Bruce Horn, Vint Cerf and Dave Farber have also been an integral part of the Hyperwords team. You can read all about them and the rest of the gang in the 'About Us' section.
With all this history and theory and late night Starbucks discussions we should maybe have written scientific papers (we published one, in the British HCI Journal) or perhaps even a book.
But we started this project in order to have an immediate and real effect on how people do their work. Not to have the most polished dissertation on how they should be doing their work.
We tried different approaches including an email and news group service called 'Liquid Information' and promptly drove into the first dot com crash.
Urged on by Doug Engelbart's suggestion that 'the hypertext community' define what they mean by the prefix 'hyper' we started playing around with the notion of richly interactive text.
First in an internal blogging system but not long after as a basic Mozilla Firefox extension which got a lot of initial press thanks to our illustrious Advisory Board and very persistent manner with journalists.
We launched at a BBQ at Doug Engelbart's house and saw user numbers grow, then level off and to our shock and horror, drop!
We know the early releases of Hyperwords was basic, but surely people would just 'get it' and be supportive'.
But we decided it was worth pursuing so we discussed every single user praise, criticism or suggestion email, went back to basics and kept developing the theory and goals of what Hyperwords was supposed to be and after boiling it down to one word (as heard by a potential user at Stanford who had just been given the 30 second pitch), Hyperwords should be 'useful'.
And that is what we have kept as our focus - making Hyperwords less and less annoying (yes, it's a simple thing but there have been many tiny annoyances to iron out over the years!), more 'handy' (accesible at the time of need) and more fully featured (giving you greater options). In other words: More Useful.
At the time of writing this in August 2008, Hyperwords for Firefox has 150,000 users a day, we are making enough money to support most of our efforts and user numbers are increasing. And we have Hyperwords for Windows coming our in a few months. It seems Hyperwords is becoming useful for more and more people.

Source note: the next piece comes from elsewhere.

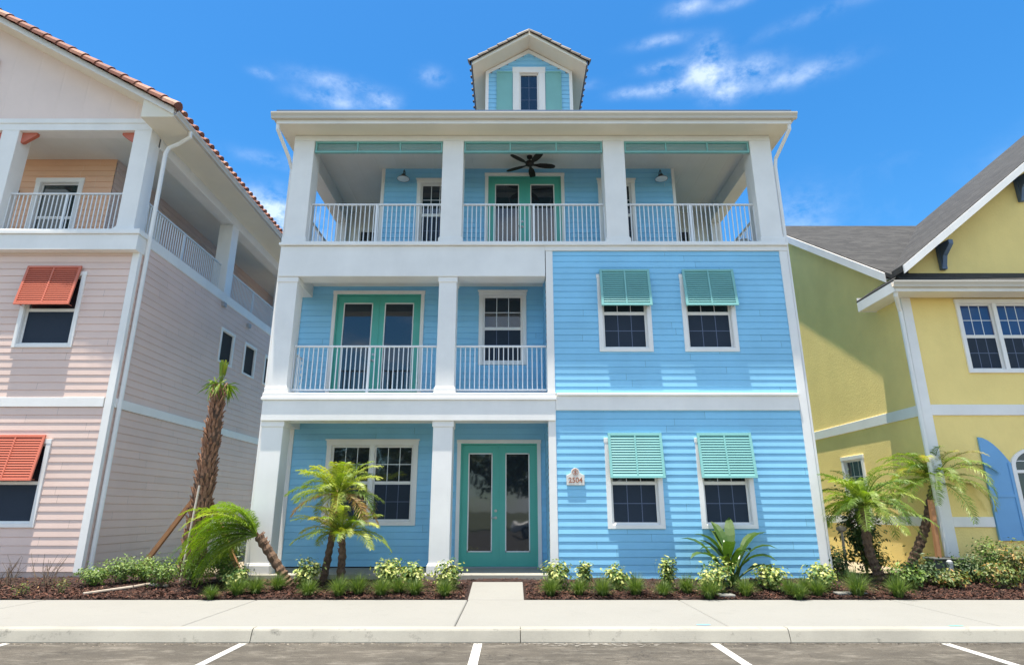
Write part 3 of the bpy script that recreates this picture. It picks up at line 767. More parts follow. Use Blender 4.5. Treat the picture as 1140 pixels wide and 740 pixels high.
# dormer roof
OH = 1.51; yf = 13.5
for sg in (-1, 1):
    b = MB()
    e = DX + sg*OH
    b.prism([(DX, yf, 13.78), (e, yf, 13.78-.63*OH), (e, yf, 13.78-.63*OH+.13), (DX, yf, 13.93)], (0, 4.0, 0))
    b.build('dormer_roof', M['soffit'], dorm)
b = MB()
for sg in (-1, 1):
    u = Vector((-sg, 0, .63)).normalized(); L = sqrt(OH**2 + (.63*OH)**2)
    e = Vector((DX+sg*(OH+.04), yf-.04, 13.78-.63*OH+.10))
    tiles(b, e, (0,1,0), u, 15, 6, .262, .305, .05)
    rake_tiles(b, e + Vector((0,.06,.0)), u, 6, .305, .10)
    for y_ in (0,):
        b.prism([e + Vector((0,.03,0)), e + Vector((0,4.0,0)), e + Vector((0,4.0,.05)), e + Vector((0,.03,.05))], u*(L+.02))
b.tube([(DX, yf+.05, 13.93), (DX, yf+4, 13.93)], .085, 10)
b.build('dormer_tiles', M['tilegrey'], dorm, recalc=False)
b = MB()
for sg in (-1, 1):
    e = DX + sg*(OH+.012)
    b.prism([(DX, yf-.02, 13.79), (e, yf-.02, 13.79-.63*OH-.01), (e, yf-.02, 13.79-.63*OH+.045), (DX, yf-.02, 13.85)], (0, .02, 0))
    x0_, x1_ = sorted((e, e + sg*.03)); b.box(x0_, x1_, yf-.02, yf+4.0, 13.79-.63*OH-.02, 13.79-.63*OH+.10, 1)
b.build('dormer_fascia', [M['soffit'], M['slateblue']], dorm)
# wall lamps on the top balcony
def barn_lamp(root, x, z, Y):
    b = MB(); y = Y
    b.tube([(x, y, z+.06), (x, y-.03, z+.06)], .045, 12)
    b.tube([(x, y-.02, z+.06), (x, y-.10, z+.16), (x, y-.20, z+.17), (x, y-.26, z+.10), (x, y-.26, z+.02)], .012, 8)
    o = b.build('wall_lamp', M['black'], root)
    s = MB(); s.lathe((x, y-.26, z-.11), [(.02, .14), (.045, .12), (.055, .08), (.12, .035), (.155, .0), (.15, -.003)], 20); s.build('lamp_shade', M['black'], o, smooth=True)
    s = MB(); s.lathe((x, y-.26, z-.11), [(.145, 0), (.1, -.008), (.03, -.018), (.001, -.02)], 20); s.build('lamp_lens', M['lens'], o, smooth=True)
    return o
barn_lamp(H, -2.62, 9.27, YW-.013); barn_lamp(H, 3.60, 9.27, YW-.013)
# small soffit down lights in porch ceilings
for (x, y, z) in ((-3.0, 12.85, 6.499), (-.1, 12.85, 6.499), (-3.0, 12.85, 3.459), (-.3, 12.85, 3.459)):
    b = MB(); b.lathe((x, y, z), [(.08, 0), (.08, -.008), (.06, -.008), (.001, -.006)], 18); b.build('ceiling_light', M['lens'], H)

# ceiling fan
fn = thing('ceiling_fan', (.42, 12.75, 9.6), 'dark bronze ceiling fan hanging over the top balcony', 'ceiling fan')
b = MB(); b.lathe((.42, 12.75, 9.6), [(.001, 0), (.07, 0), (.06, -.05), (.02, -.06), (.015, -.06), (.015, -.12), (.06, -.13), (.10, -.16), (.10, -.22), (.06, -.25), (.001, -.255)], 20); b.build('motor', M['fan'], fn, smooth=True)
for k in range(5):
    a = radians(8 + 72*k); d = Vector((cos(a), sin(a), 0)); s = Vector((-sin(a), cos(a), 0)); c = Vector((.42, 12.75, 9.40)); b = MB()
    pr = [(.08, .025), (.16, .035), (.24, .065), (.38, .078), (.52, .07), (.60, .045), (.62, .0)]
    top = [c + d*r_ + s*w_ + Vector((0,0,-.03-w_*.2)) for r_, w_ in pr] + [c + d*r_ - s*w_ + Vector((0,0,-.03+w_*.2)) for r_, w_ in pr[-2::-1]]
    b.prism(top, (0,0,.01)); b.build('blade', M['fan'], fn)

# house number plaque
pl = thing('house_number_plaque', (1.215, YF-.02, 1.97), 'small cream house number plaque with an arched top on the blue siding', 'sign')
b = MB(); cxp = 1.215; y = YF - .045
pts = [(cxp-.17, y, 1.965), (cxp+.17, y, 1.965), (cxp+.175, y, 2.145), (cxp+.11, y, 2.175), (cxp+.085, y, 2.19)]
pts += [(cxp + .085*cos(pi*k/8), y, 2.20 + .085*sin(pi*k/8)) for k in range(1, 8)] + [(cxp-.085, y, 2.19), (cxp-.11, y, 2.175), (cxp-.175, y, 2.145)]
b.prism(pts, (0, .025, 0)); b.build('plate', M['plaque'], pl, bevel=.003)
b = MB()
ct = Vector((cxp, y-.002, 2.21))
b.tube([ct + Vector((.055*cos(t), 0, .055*sin(t))) for t in [2*pi*k/16 for k in range(17)]], .005, 5)
for k in range(4):
    a = pi/4 + pi/2*k; b.tube([ct, ct + Vector((.04*cos(a), 0, .04*sin(a)))], .006, 5)
b.tube([ct + Vector((0,0,-.05)), ct + Vector((0,0,.06))], .006, 5)
b.build('emblem', M['plaqueink'], pl)
text_part('2504', .135, M['plaqueink'], pl, (cxp, y-.001, 2.055), (radians(90), 0, 0), .003, 'number')

# covered bundle behind the top right column
b = MB()
c = at(826, 262, 12.9); c.z = 7.06
rr = random.Random(8)
prof = [(.001, .44), (.09, .43), (.17, .38), (.21, .28), (.20, .14), (.24, .03), (.26, 0)]
n = 22; base = len(b.v)
for (r_, z_) in prof:
    for j in range(n):
        a = 2*pi*j/n; q = r_*(1 + .13*sin(a*5 + z_*6) + .06*rr.random()); b.v.append(Vector((c.x + q*cos(a), c.y + q*sin(a), c.z + z_ + .02*rr.random()*(z_ > .01))))
for i in range(len(prof)-1):
    for j in range(n):
        j2 = (j+1) % n; b.f.append((i*n+j, i*n+j2, (i+1)*n+j2, (i+1)*n+j)); b.m.append(0); b.r.append(.5)
tag(b.build('covered_bundle', M['tarp'], smooth=True), 'small grey cloth covered bundle on the top balcony beside the right column', 'bundle')

# =================================================================== PINK HOUSE
PY = 12.2; PX = -8.09; PXL = -18.7
PH = thing('pink_house', (-13.4, PY, .3), 'pale pink house with coral shutters and terracotta tile roof on the left', 'house')
FP = Ffront(PY); PP = .155
part('wall', 'dark', PH, [(PXL+.02, PX-.02, PY+.09, 28, .1, 7.2)])
part('foundation', 'pinkfound', PH, [(PXL-.0, PX+.0, PY-.0, PY+.1, .0, .40), (PX-.1, PX+.0, PY+.101, 28, .0, .40)], .01)
pw = [(-10.38, -9.13, 1.19, 2.86), (-10.38, -9.13, 4.74, 6.42), (-13.9, -12.65, 1.19, 2.86), (-13.9, -12.65, 4.74, 6.42)]
siding_part(PH, FP, PXL, PX-.14, .40, 3.50, PP, 'pink', [hole(w) for w in pw])
siding_part(PH, FP, PXL, PX-.14, 3.70, 6.9, PP, 'pink', [hole(w) for w in pw])
for w in pw: window(PH, FP, *w, cap=False, grid=(1,1), lowgrid=False)
for (z0_, z1_) in ((2.94, 2.05), (6.54, 5.62)):
    for (a, c) in ((-10.40, -9.24), (-13.92, -12.76)):
        shutter(PH, FP, a, c, z0_, z1_, 'coral', p=.15)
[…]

Why you should use Hyperwords
Hyperwords gives you more options for interacting with and navigating through text on the web.
It gives you more (options, commands, possibilities!) for less (clicks and mousing around).

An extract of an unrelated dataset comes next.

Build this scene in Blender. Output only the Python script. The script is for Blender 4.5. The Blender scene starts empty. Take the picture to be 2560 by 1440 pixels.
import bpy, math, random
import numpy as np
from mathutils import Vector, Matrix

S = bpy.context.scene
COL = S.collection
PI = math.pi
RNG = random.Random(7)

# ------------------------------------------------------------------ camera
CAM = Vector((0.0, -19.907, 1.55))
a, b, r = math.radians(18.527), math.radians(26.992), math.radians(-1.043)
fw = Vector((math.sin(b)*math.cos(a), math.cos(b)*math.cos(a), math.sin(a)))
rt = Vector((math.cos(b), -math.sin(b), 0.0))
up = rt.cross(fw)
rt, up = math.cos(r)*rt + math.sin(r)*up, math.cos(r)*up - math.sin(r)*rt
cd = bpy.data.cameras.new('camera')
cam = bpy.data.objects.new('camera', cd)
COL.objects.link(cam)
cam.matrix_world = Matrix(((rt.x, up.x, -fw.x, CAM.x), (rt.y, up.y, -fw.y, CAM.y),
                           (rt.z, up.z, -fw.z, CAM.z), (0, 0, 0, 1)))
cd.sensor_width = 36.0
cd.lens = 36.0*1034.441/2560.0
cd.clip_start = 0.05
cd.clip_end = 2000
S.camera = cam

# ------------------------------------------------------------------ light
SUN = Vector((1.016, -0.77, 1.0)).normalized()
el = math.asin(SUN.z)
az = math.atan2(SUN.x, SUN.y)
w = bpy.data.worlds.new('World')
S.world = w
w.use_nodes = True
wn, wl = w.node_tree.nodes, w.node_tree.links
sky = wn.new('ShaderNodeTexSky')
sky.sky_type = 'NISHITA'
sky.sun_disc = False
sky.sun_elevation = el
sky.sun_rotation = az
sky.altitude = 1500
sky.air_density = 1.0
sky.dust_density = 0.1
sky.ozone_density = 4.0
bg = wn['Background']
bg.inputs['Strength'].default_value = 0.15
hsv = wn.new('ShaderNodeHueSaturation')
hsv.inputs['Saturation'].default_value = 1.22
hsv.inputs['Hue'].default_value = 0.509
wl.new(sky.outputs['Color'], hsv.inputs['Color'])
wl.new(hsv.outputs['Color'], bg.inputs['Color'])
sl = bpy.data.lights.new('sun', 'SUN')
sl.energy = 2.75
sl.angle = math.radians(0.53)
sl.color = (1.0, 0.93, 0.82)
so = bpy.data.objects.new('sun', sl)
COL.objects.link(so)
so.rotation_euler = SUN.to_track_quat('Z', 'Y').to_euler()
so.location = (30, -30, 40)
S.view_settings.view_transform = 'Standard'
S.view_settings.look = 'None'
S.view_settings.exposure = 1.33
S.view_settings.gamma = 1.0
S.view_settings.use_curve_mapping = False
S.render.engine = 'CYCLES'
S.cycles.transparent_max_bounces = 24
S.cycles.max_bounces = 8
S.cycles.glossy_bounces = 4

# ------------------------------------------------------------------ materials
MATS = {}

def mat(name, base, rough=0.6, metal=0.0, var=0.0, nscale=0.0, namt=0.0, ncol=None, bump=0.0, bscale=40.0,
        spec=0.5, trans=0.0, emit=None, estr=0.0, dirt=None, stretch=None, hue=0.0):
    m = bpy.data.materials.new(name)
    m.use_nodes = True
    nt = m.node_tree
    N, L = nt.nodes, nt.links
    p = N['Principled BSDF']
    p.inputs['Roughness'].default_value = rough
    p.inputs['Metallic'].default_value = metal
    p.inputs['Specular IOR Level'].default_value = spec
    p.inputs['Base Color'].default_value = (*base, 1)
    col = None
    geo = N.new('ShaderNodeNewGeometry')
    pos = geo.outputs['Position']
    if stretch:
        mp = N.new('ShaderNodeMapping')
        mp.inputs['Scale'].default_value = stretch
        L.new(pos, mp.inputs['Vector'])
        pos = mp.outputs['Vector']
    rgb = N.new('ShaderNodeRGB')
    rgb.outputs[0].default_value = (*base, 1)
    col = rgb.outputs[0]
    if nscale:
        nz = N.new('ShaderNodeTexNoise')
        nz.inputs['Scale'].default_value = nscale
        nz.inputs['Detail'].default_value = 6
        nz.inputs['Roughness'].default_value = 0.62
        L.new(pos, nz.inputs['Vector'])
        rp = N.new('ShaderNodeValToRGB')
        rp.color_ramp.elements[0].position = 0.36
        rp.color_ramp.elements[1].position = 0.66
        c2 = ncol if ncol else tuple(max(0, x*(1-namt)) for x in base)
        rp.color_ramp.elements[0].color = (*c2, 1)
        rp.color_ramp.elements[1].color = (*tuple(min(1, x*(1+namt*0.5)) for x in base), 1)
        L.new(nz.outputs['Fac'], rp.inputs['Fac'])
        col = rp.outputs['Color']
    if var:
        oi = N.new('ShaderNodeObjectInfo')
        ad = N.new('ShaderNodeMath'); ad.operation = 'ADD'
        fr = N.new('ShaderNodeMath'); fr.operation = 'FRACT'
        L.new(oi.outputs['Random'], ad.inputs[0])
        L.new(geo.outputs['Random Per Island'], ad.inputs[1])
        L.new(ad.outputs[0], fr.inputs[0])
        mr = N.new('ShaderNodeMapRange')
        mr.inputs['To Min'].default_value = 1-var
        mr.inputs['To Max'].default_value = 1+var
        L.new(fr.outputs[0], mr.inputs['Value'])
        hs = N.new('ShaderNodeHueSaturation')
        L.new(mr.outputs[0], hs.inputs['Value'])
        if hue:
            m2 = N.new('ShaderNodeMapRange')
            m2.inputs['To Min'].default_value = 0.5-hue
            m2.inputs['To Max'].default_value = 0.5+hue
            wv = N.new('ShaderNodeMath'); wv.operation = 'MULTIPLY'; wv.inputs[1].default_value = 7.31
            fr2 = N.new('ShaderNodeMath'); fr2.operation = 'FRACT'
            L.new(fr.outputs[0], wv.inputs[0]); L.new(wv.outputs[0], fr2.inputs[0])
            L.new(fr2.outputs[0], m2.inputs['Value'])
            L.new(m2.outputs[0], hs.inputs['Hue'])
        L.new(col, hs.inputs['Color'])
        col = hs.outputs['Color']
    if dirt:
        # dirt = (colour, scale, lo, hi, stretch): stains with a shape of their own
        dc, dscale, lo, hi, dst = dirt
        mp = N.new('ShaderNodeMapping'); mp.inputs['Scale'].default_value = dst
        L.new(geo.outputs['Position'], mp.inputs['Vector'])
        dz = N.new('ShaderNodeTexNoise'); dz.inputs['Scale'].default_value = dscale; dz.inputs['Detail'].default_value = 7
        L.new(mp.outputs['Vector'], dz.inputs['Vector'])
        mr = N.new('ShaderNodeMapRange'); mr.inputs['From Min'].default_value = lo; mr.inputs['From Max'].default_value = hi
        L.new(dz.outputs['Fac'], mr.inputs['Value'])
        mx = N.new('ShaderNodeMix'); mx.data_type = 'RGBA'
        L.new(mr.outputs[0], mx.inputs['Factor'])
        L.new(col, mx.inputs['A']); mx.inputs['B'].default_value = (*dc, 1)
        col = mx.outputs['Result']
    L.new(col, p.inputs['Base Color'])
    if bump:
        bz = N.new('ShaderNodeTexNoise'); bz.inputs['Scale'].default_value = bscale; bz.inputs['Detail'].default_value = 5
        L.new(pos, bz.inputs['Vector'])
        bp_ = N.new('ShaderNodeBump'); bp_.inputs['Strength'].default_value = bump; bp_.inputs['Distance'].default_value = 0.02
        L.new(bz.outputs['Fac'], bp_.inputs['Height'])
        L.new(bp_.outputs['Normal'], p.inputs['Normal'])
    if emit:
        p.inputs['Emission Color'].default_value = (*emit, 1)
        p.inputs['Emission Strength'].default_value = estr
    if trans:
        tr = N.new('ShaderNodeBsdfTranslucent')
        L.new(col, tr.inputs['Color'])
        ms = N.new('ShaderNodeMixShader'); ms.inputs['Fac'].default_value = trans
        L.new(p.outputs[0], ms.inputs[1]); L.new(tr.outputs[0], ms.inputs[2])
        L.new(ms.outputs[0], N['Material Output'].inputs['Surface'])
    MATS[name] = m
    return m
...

For example, without Hyperwords, to look up the Wikipedia entry of text you are reading (fx: "Arizona") you would likely:
Select "Arizona",
choose copy,
open a new browser window,
type www.wikipedia.org or click on the bookmark,
paste "Arizona" in the search box,
hit enter,
read the entry and
close the window.
If you are using Hyperwords its less work:
Select "Arizona",
choose 'References'/'Wikipedia from the menu that pops up.
Read the entry right there in the menu.
Click away.
So why is this such a big deal? Are we saying you are lazy? No, not at all. But Hyperwords lowers the cognitive load (less thinking, hopefully so much less thinking you don't notice and it doesn't contribute to any mental fatigue during the day) so that the chance of the action being carried out increases to the point where it happens more often that it does now.
This is of course one of the benefits of the World Wide Web itself - it makes it much more likely that you will actually go and get information than if you would have to go to the library. For example.
The result is that you have additional knowledge so close to hand you'll use it.
It means that the likelihood you'll share something useful with someone else is increased and your team is better informed.
It means that foreign information is no longer foreign when you can read it in your native language with a simple selection and by choosing 'translate' from the menu.
It means currencies are never out of date since you can convert right there on the page.
Long documents become readable through the Hyperwords Views.
It means you no longer feel like you are struggling to stay afloat in the new world of massively connected information -- it feels like you are swimming right with it, in total control.